Unterdessen hat das chinesische Umweltministerium gefordert, dass Schulen und Betriebe bei schwerem Smog geschlossen werden müssen. Für den Verkehr müssten in solchen Fällen Beschränkungen erlassen werden, und auch industrielle Luftverschmutzer müssten die Produktion einstellen.

Zu den besonders schwer von Smog betroffenen Städten gehört auch die Hauptstadt Beijing (Peking). Die Nachrichtenagentur Xinhua schreibt, dass die US-Sängerin Pattin Austin dort am 18. Oktober einen Auftritt wegen eines Asthmaanfalls habe absagen müssen. Eine offizielle Erklärung für die Ursache habe es vom Veranstalter nicht gegeben, aber die Feinstaubbelastung sei in der Stadt an diesem Tage sehr hoch gewesen.

Seit Beginn des Jahres gebe es einen erhöhten Druck auf die Behörden. Im Januar habe es in Beijing nur fünf Tage ohne Smog gegeben. Im September hat die Zentralregierung ein rund 180-Milliarden Euro schweres Programm aufgelegt, mit dem in den nächsten fünf Jahren die Luftverschmutzung bekämpft werden soll. Immerhin gibt es seit kurzem ein System von landesweit 668 Messstationen, das den schlechten Zustand der Luft dokumentiert. Auch in Westdeutschland wurden seinerzeit in den 1970er und 1980er Jahren solche Messungen auf Druck der Umweltbewegung eingeführt.

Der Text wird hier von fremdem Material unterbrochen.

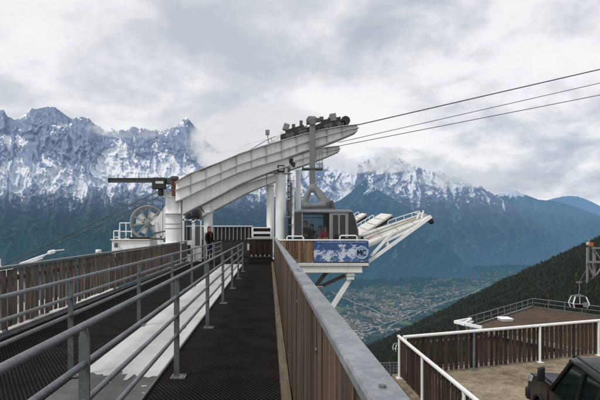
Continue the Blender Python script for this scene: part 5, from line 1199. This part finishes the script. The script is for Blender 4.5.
def flat_mat(name, col, haze, L):
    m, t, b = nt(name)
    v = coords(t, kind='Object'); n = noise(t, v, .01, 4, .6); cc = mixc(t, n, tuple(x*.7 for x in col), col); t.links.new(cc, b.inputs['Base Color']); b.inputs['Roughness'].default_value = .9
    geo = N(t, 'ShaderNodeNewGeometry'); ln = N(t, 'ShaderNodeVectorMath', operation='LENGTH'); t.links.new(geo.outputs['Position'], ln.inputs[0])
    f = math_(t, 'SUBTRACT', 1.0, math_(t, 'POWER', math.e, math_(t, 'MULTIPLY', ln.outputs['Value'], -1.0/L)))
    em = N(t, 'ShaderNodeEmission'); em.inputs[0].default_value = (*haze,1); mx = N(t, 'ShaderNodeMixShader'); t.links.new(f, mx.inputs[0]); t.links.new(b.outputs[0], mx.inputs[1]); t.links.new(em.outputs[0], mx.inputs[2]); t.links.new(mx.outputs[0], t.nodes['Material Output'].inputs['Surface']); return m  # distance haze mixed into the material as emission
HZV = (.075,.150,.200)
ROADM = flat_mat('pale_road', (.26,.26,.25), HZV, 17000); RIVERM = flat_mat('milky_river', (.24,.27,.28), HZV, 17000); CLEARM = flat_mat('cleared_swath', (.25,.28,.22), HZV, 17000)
def strip(name, pts, w, mt, lift=5):
    P3 = [vground(*p) for p in pts]; fine = []
    for a, b in zip(P3[:-1], P3[1:]):
        k = max(2, int((b-a).length/90)); fine += [a.lerp(b, i/k) for i in range(k)]
    fine.append(P3[-1]); m = MB(); L_ = []
    for i, p in enumerate(fine):
        d = (fine[min(i+1,len(fine)-1)]-fine[max(i-1,0)]); d.z = 0; d.normalize(); s_ = Vector((-d.y,d.x,0)); ww = w*(.8+.4*random.random()); L_.append((p+s_*ww/2+s_*random.uniform(-2,2), p-s_*ww/2))
    vs = []; 
    for a, b in L_: vs += [(a.x,a.y,vhit(a.x,a.y)+lift), (b.x,b.y,vhit(b.x,b.y)+lift)]
    m.add(vs, [(2*i,2*i+1,2*i+3,2*i+2) for i in range(len(L_)-1)]); return struct(name, m, mt, fixn=False)
strip('road', [(318,312.5),(345,310),(372,306),(398,302.5),(425,298),(455,293),(485,287),(515,280),(535,273)], 26, ROADM)
strip('road', [(330,346),(352,338),(372,330),(398,321),(404,316),(425,309),(455,299)], 24, RIVERM, 6)
strip('road', [(305,280),(318,286),(333,294),(352,302),(371,309),(386,317),(402,321)], 30, ROADM, 7)
strip('river', [(322,352),(350,345),(368,335),(385,331),(402,321.5),(440,305),(480,290),(520,277),(545,268)], 20, RIVERM, 3)
strip('road', [(395,263),(408,266),(424,270),(440,272.5),(452,274)], 34, CLEARM, 5)
strip('road', [(437,268),(450,271),(466,272.5),(480,274)], 60, CLEARM, 5)

# ---- houses of the valley town
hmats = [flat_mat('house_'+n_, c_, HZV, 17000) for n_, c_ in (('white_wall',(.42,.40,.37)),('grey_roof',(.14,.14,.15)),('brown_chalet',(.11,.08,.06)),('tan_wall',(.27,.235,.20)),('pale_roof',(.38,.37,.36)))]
def house_mesh(name, L, W_, H_, wm, rm):
    m = MB(); m.mi = 0; m.add([(-L/2,-W_/2,0),(L/2,-W_/2,0),(L/2,W_/2,0),(-L/2,W_/2,0),(-L/2,-W_/2,H_),(L/2,-W_/2,H_),(L/2,W_/2,H_),(-L/2,W_/2,H_),(-L/2,0,H_+W_*.32),(L/2,0,H_+W_*.32)], [(0,1,5,4),(2,3,7,6),(1,2,6,9,5),(3,0,4,8,7)])
    m.mi = 1; e = .8; m.add([(-L/2-e,-W_/2-e,H_-.25),(L/2+e,-W_/2-e,H_-.25),(L/2+e,0,H_+W_*.34),(-L/2-e,0,H_+W_*.34),(L/2+e,W_/2+e,H_-.25),(-L/2-e,W_/2+e,H_-.25)], [(0,1,2,3),(3,2,4,5)])
    me = bpy.data.meshes.new(name); me.from_pydata([tuple(v) for v in m.v], [], m.f); me.materials.append(wm); me.materials.append(rm); me.polygons.foreach_set('material_index', m.m); return me
HM = [house_mesh('house', *a) for a in ((15,11,7,hmats[0],hmats[1]),(14,11,6,hmats[2],hmats[1]),(24,13,10,hmats[0],hmats[2]),(16,12,7,hmats[3],hmats[1]),(20,12,8,hmats[0],hmats[4]),(30,14,12,hmats[3],hmats[4]))]
spots = []
while len(spots) < 3000:
    a, b, sx_, sy_, w = random.choices(TB, weights=[q[2]*q[3]*q[4] for q in TB])[0]
    px, py = random.gauss(a, sx_*.62), random.gauss(b, sy_*.62)
    if py > 262 and 300 < px < 560:
        p = vground(px, py); nn = float(fbm(np.array([p.x/220]), np.array([p.y/330]), 3, 777)[0])
        if nn > .0+random.uniform(-.1,.1) and vhit(p.x,p.y) < VZ+45: spots.append(p)
spots.sort(key=lambda p: p.length)
def hkind(): return random.choices(range(6), weights=[5,4,2,3,3,1])[0]
kinds = ['small white walled house with a grey roof in the valley town','small brown chalet in the valley town','larger white building with a brown roof in the valley town','small tan house with a grey roof in the valley town','white building with a pale roof in the valley town','long tan building with a pale roof in the valley town']
for p in spots[:300]:
    k = hkind(); o = bpy.data.objects.new('house', HM[k]); C.objects.link(o); o.location = (p.x, p.y, vhit(p.x,p.y)-.5); o.rotation_euler = (0,0,random.uniform(0,math.pi)); o.scale = (1.15,1.15,1.15)
    o['label'] = kinds[k]; o['category'] = 'house'; o['group'] = kinds[k].replace('small white','small white').replace(' in the valley town','s in the valley town').replace(' with',' with')
m = MB(); vs_all, fs_all, ms_all = [], [], []
for p in spots[300:]:
    k = hkind(); me = HM[k]; a = random.uniform(0, math.pi); ca_, sa_ = math.cos(a), math.sin(a); o0 = len(vs_all); z = vhit(p.x,p.y)-.5; s_ = random.uniform(.9,1.25)
    vs_all += [(p.x+s_*(v.co.x*ca_-v.co.y*sa_), p.y+s_*(v.co.x*sa_+v.co.y*ca_), z+s_*v.co.z) for v in me.vertices]
    for q in me.polygons: fs_all.append([o0+i for i in q.vertices]); ms_all.append({0:[0,1],1:[2,1],2:[0,2],3:[3,1],4:[0,4],5:[3,4]}[k][q.material_index])
me = bpy.data.meshes.new('valley_town'); me.from_pydata(vs_all, [], fs_all)
for h in hmats: me.materials.append(h)
me.polygons.foreach_set('material_index', ms_all); o = bpy.data.objects.new('valley_town', me); C.objects.link(o); tag(o, 'distant pale houses of the valley town spread along the river', 'town', kind='stuff')

# ================================================================== forested hillside on the right
skyG = [(230,402),(300,374),(340,357),(370,344.5),(400,331),(430,316),(460,300.5),(480,291.5),(500,281.5),(530,268),(560,254.5),(580,246),(600,236.5),(640,218),(700,190),(800,150)]
gx_ = np.arange(150, 860, 3.0); gs = np.interp(gx_, [p[0] for p in skyG], [p[1] for p in skyG]) + 1.2*fbm(gx_/18, gx_*0, 4, 701)
tt = np.linspace(0, 1, 110)[:,None]
PYg = gs + tt*(470-gs) ; PXg = np.repeat(gx_[None], 110, 0)
ysk = np.interp(gx_, [370,600], [1600,1100])
Dg = np.exp(np.log(ysk)*(1-tt**.75) + np.log(160.0)*tt**.75)*np.ones_like(PXg)
Dg = Dg*(1+.06*fbm(PXg/40, PYg/30, 4, 711)*np.sin(np.pi*tt))
Xg = (PXg-CX)*Dg/F; Zg = EYE-(PYg-HY)*Dg/F
cg_ = mix3(np.array((.006,.008,.005)), np.array((.018,.019,.011)), np.clip(.45+fbm(Xg/40, Dg/40, 4, 721),0,1))
back = (Xg[:1]*1.25-60, Dg[:1]*1.3, Zg[:1]-400)
MG = mat_land('hillside_land', (.09,.13,.15), 14000, 9000, .6, .12)
hill = grid_mesh('hillside', np.concatenate([back[0],Xg]), np.concatenate([back[1],Dg]), np.concatenate([back[2],Zg]), np.concatenate([cg_[:1],cg_]), MG)
# conifers: one far-off wood
ntree = 36000
def conifer_block(n):
    ti = rng.random(n); ti = ti**1.35*.62; ri = ti*109; pxi = rng.uniform(300, 800, n)
    ci = np.clip((pxi-150)/3.0, 0, len(gx_)-2.001); r0 = np.floor(ri).astype(int); c0 = np.floor(ci).astype(int); fr = (ri-r0); fc = (ci-c0)
    def bil(A): return (A[r0,c0]*(1-fr)*(1-fc)+A[r0+1,c0]*fr*(1-fc)+A[r0,c0+1]*(1-fr)*fc+A[r0+1,c0+1]*fr*fc)
    return bil(Xg), bil(Dg), bil(Zg)
tx, ty, tz = conifer_block(ntree)
dens = fbm(tx/70, ty/110, 3, 733); keep = (dens > -.33) & (ty > 330); tx, ty, tz = tx[keep], ty[keep], tz[keep]
V, Q, CL = [], [], []; off = 0
for x, y, z in zip(tx, ty, tz):
    h = random.uniform(3.2, 7.5) * (1.0 if y > 700 else .9); r = h*random.uniform(.15,.23); sides = 5; base = random.uniform(.5,1.7); wv_ = random.random()
    col = np.array((.017,.0245,.0145))*base if wv_ < .8 else np.array((.040,.042,.020))*base
    a0 = random.uniform(0,6.28)
    V.append((x,y,z-1)); 
    for k, (rr, hh) in enumerate(((1.0,.10),(.62,.40),(.80,.38),(.38,.68),(.5,.66))):
        for j in range(sides):
            a = a0+2*math.pi*j/sides+k*.5; q = r*rr*random.uniform(.7,1.25); V.append((x+q*math.cos(a), y+q*math.sin(a), z+h*hh*random.uniform(.9,1.08)))
    V.append((x+random.uniform(-.2,.2),y,z+h))
    R_ = [off+1+k*sides for k in range(5)]; tip = off+1+5*sides
    for j in range(sides):
        j2 = (j+1)%sides
        Q += [(R_[0]+j,R_[0]+j2,R_[1]+j2,R_[1]+j),(R_[2]+j,R_[2]+j2,R_[3]+j2,R_[3]+j),(R_[4]+j,R_[4]+j2,tip)]
    CL += [col]*(2+5*sides); off += 2+5*sides
me = bpy.data.meshes.new('forest'); me.from_pydata(V, [], Q)
a = me.color_attributes.new('Col', 'FLOAT_COLOR', 'POINT'); a.data.foreach_set('color', np.concatenate([np.array(CL), np.ones((len(CL),1))],1).astype(np.float32).ravel())
me.materials.append(mat_land('conifer_needles', (.09,.13,.15), 14000, 9000, .5, .5)); o = bpy.data.objects.new('forest', me); C.objects.link(o); tag(o, 'dark conifer forest covering the hillside on the right', 'forest', kind='stuff')

# near slope under the station, joining the hillside
sx_ = np.linspace(-200, 330, 60); syy = np.concatenate([np.linspace(-60,60,30), np.linspace(70,420,30)]); SX, SY = np.meshgrid(sx_, syy)
SZ = -9 - np.maximum(0, SY-30)*.32 - np.maximum(0,-SX)*.12 + 1.5*fbm(SX/25, SY/25, 4, 801) - np.maximum(0, 40-SX)*.25*(SY > 0) + np.maximum(0,SX-80)*.05 - 6
grid_mesh('ground', SX, SY, SZ, mix3(np.array((.02,.024,.013)), np.array((.06,.06,.035)), np.clip(.4+fbm(SX/12,SY/12,4,811),0,1)), MG)

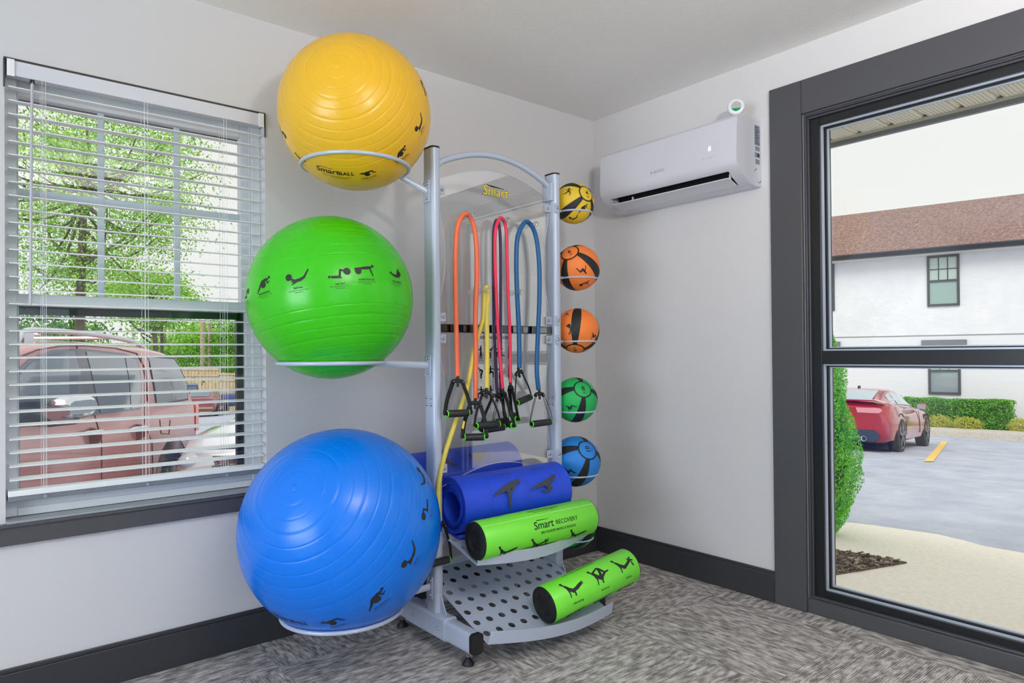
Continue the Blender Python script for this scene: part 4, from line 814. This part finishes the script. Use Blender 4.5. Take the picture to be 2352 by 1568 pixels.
# white car nose just outside the window
WHP = mat('white_car_paint', (236, 238, 242), .2, 0, 1)
hw_ = R_(232); h2 = Vector((math.cos(hw_), math.sin(hw_), 0)); r2 = Vector((math.sin(hw_), -math.cos(hw_), 0)); F0 = Vector((-1.225, 4.09, 0)); O2 = F0-h2*4.4-r2*.80; O2.z = gz(O2.x+h2.x*3, O2.y+h2.y*3)-.03
e, Q, bo = carbuild('white_car', 'white car parked nose toward the window, right of the red vehicle', 'car', O2, hw_,
    [(0, .80, .45, 1.0), (.1, .87, .30, 1.08), (1, .90, .25, 1.10), (2.4, .90, .25, 1.08), (3.0, .90, .25, 1.06), (3.6, .89, .26, 1.02), (4.15, .86, .28, .96), (4.38, .80, .32, .88), (4.46, .74, .38, .70)],
    [(.05, .76, 1.06, .60, 1.08), (.45, .78, 1.08, .62, 1.60), (1.5, .80, 1.08, .64, 1.66), (2.3, .80, 1.07, .62, 1.60), (3.15, .80, 1.04, .68, 1.06)], ((.85, .9), (3.5, .9)), WHP, .34,
    side_pan=[(.5, 1.4, .08, .0), (1.5, 2.8, 0, -.38)])
LENS = mat('headlight_lens', (228, 234, 236), .15, 0, 1)
for sg in (1, -1):
    MB().ball(Q(4.37, sg*.66, .75), .11, 20, 12, sz=(1.15, .9, .72)).build('headlight', LENS, e)
    MB().obox(Q(4.20, sg*.835, .72), r2, (0, 0, 1), h2, .03, .08, .12).build('turn_signal', mat('amber_lens', (206, 120, 84), .2), e)
m = MB(); m.prism([(-.40, -.1), (-.44, .06), (.44, .06), (.40, -.1)], Q(4.455, 0, .74), r2, (0, 0, 1), h2*.02); gr = m.build('grille_surround', CHROME, e)
m = MB()
for i in range(8):
    for j in range(2):
        cx = -.36+.102*i+(.05 if j else 0); cz = .755-.078*j
        m.tube([Q(4.485, cx+.05*math.cos(R_(60*k)), cz+.038*math.sin(R_(60*k))) for k in range(6)], .007, 6, closed=True)
m.build('honeycomb_grille', mat('grille_grey', (120, 126, 128), .3, .4), gr)
m = MB(); m.tube([Q(4.43, .80, .84), Q(4.47, .40, .865), Q(4.48, 0, .87), Q(4.47, -.40, .865), Q(4.43, -.80, .84)], .008, 6); m.build('hood_seam', mat('seam_grey', (90, 96, 104), .6), e)
# red vehicle with roof rails right outside the window
SUVP = noisecol(mat('dusty_rose_red_paint', (196, 130, 130), .24, .15, 1), 1.2, [(.3, (192, 118, 118)), (.7, (206, 142, 140))])
P0 = Vector((-2.3606, 2.8868, 0)); Dv = Vector((math.cos(R_(58)), math.sin(R_(58)), 0)); Nv = Vector((-Dv.y, Dv.x, 0)); WID = 1.92
SV = lambda s, z, n: P0+Dv*s+Nv*n+Vector((0, 0, z))
e = empty('red_suv', SV(.7, gz(-2, 4.3), 1.0), 'dusty red sport utility vehicle with roof rails, filling the lower left window', 'car')
prof = [(-1.95, -.25), (-2.0, .1), (-1.93, .45), (-1.1, .60), (-.95, .70), (-.42, 1.12), (-.23, 1.19), (-.04, 1.225), (.25, 1.245), (.6, 1.252), (1.16, 1.242), (1.9, 1.222), (2.28, 1.19), (2.6, 1.09), (2.76, .985), (2.99, .74), (3.22, .56), (3.29, .30), (3.33, .05), (3.30, -.28), (2.9, -.30), (0, -.32), (-1.5, -.30)]
m = MB(); rings = []
for n, k in ((0, 1), (.012, .72), (.05, .40), (.14, .12), (.3, 0), (WID-.3, 0), (WID-.14, .12), (WID-.05, .4), (WID-.012, .72), (WID, 1)):
    rings.append([SV(s+(.05*k if s < -1.8 else (-.05*k if s > 3.1 else 0)), z-(.055*k*max(0, min(1, (z-.9)/.3)) if z > .9 else 0), n) for s, z in prof])
m.loft(rings); m.build('car_body', SUVP, e, angle=35)
def sidepoly(nm, pts, mt, n0, th, par=e, both=True):
    for k in ((0, 1) if both else (0,)):
        m = MB(); base = -n0-th if k == 0 else WID+n0
        m.prism(pts, SV(0, 0, base), Dv, (0, 0, 1), Nv*th); r = m.build(nm, mt, par)
    return r
BPIL = mat('grey_door_pillar', (92, 96, 106), .25, 0, .6)
sidepoly('window_surround', [(-.72, .69), (-.50, .90), (-.24, 1.05), (-.1, 1.118), (.186, 1.175), (.47, 1.186), (.63, 1.184), (1.33, 1.152), (1.61, 1.105), (1.70, .93), (1.70, .69), (1.665, .64), (.83, .665), (-.26, .672)], BPIL, 0, .006)
for pts in ([(-.62, .715), (-.231, 1.02), (-.1, 1.09), (.186, 1.155), (.46, 1.166), (.547, 1.006), (.63, .70), (.286, .705), (-.26, .70)], [(.635, 1.165), (1.315, 1.134), (1.40, .93), (1.44, .66), (.872, .674), (.785, .859), (.71, 1.032)], [(1.335, 1.132), (1.58, 1.09), (1.672, .93), (1.672, .69), (1.64, .657), (1.465, .659), (1.42, .93)]):
    sidepoly('side_window', pts, DARKGL, .006, .004)
sidepoly('quarter_window_surround', [(1.845, 1.13), (2.54, 1.11), (2.70, 1.03), (2.945, .825), (2.985, .64), (2.055, .64), (1.985, .841)], mat('dark_gasket', (40, 40, 46), .4), 0, .004)
sidepoly('quarter_window', [(1.867, 1.113), (2.525, 1.093), (2.676, 1.018), (2.913, .820), (2.952, .658), (2.067, .658), (2.005, .841)], DARKGL, .004, .004)
SEAM = mat('panel_seam_dark', (84, 44, 48), .6)
m = MB()
for pts in ([(.51, 1.2), (.62, .98), (.758, .716), (.88, .50), (.907, .442), (.904, -.28)], [(1.702, 1.12), (1.80, .9), (1.78, .5), (1.95, .3), (1.98, -.1)], [(-.9, .66), (-.92, .2), (-.85, -.2)]): m.tube([SV(s, z, -.001) for s, z in pts], .005, 6)
m.tube([SV(s, z, -.004) for s, z in ((-.23, 1.12), (-.04, 1.17), (.25, 1.20), (.6, 1.207), (1.16, 1.195), (1.6, 1.15), (1.8, 1.0), (1.84, .7))], .005, 6)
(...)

Der Stadtrat von Beijing hat unterdessen bekannt gegeben, dass die Zahl der Kraftfahrzeugzulassungen eingeschränkt werden soll. Statt wie zuletzt 240.000 werde es in den nächsten Jahren nur noch jeweils 150.000 geben. Auch soll die Zahl der Lizenzen, die sparsamen Autos und solchen mit "alternativen Antrieben" vorbehalten sind, schrittweise von jährlich 20.000 auf 60.000 im Jahre 2017 erhöht werden. Das könnte sich unter Umständen zu einem erheblichen Anreizprogramm für Elektrofahrzeuge entwickeln.

Anfang der Woche hat der chinesische Chefunterhändler bei der nächste Woche beginnenden UN-Klimaschutzkonferenz in Warschau darauf hingewiesen, dass "der Grund für die Luftverschmutzung und den Klimawandel die selbe Ursache habe – die Verbrennung fossiler Brennstoffe". Viele der Maßnahmen zu ihrer Bekämpfung seien daher gleich, zum Beispiel die Reduzierung des Kohleverbrauchs und die Begrenzung der Zahl der Kraftfahrzeuge.

Es bleibt also abzuwarten, ob das Beispiel Beijings Schule macht. Für die deutsche PKW-Industrie, deren wichtigster Auslandsmarkt China inzwischen ist, wären das ausgesprochen schlechte Nachrichten, fürs Klima hingegen gute.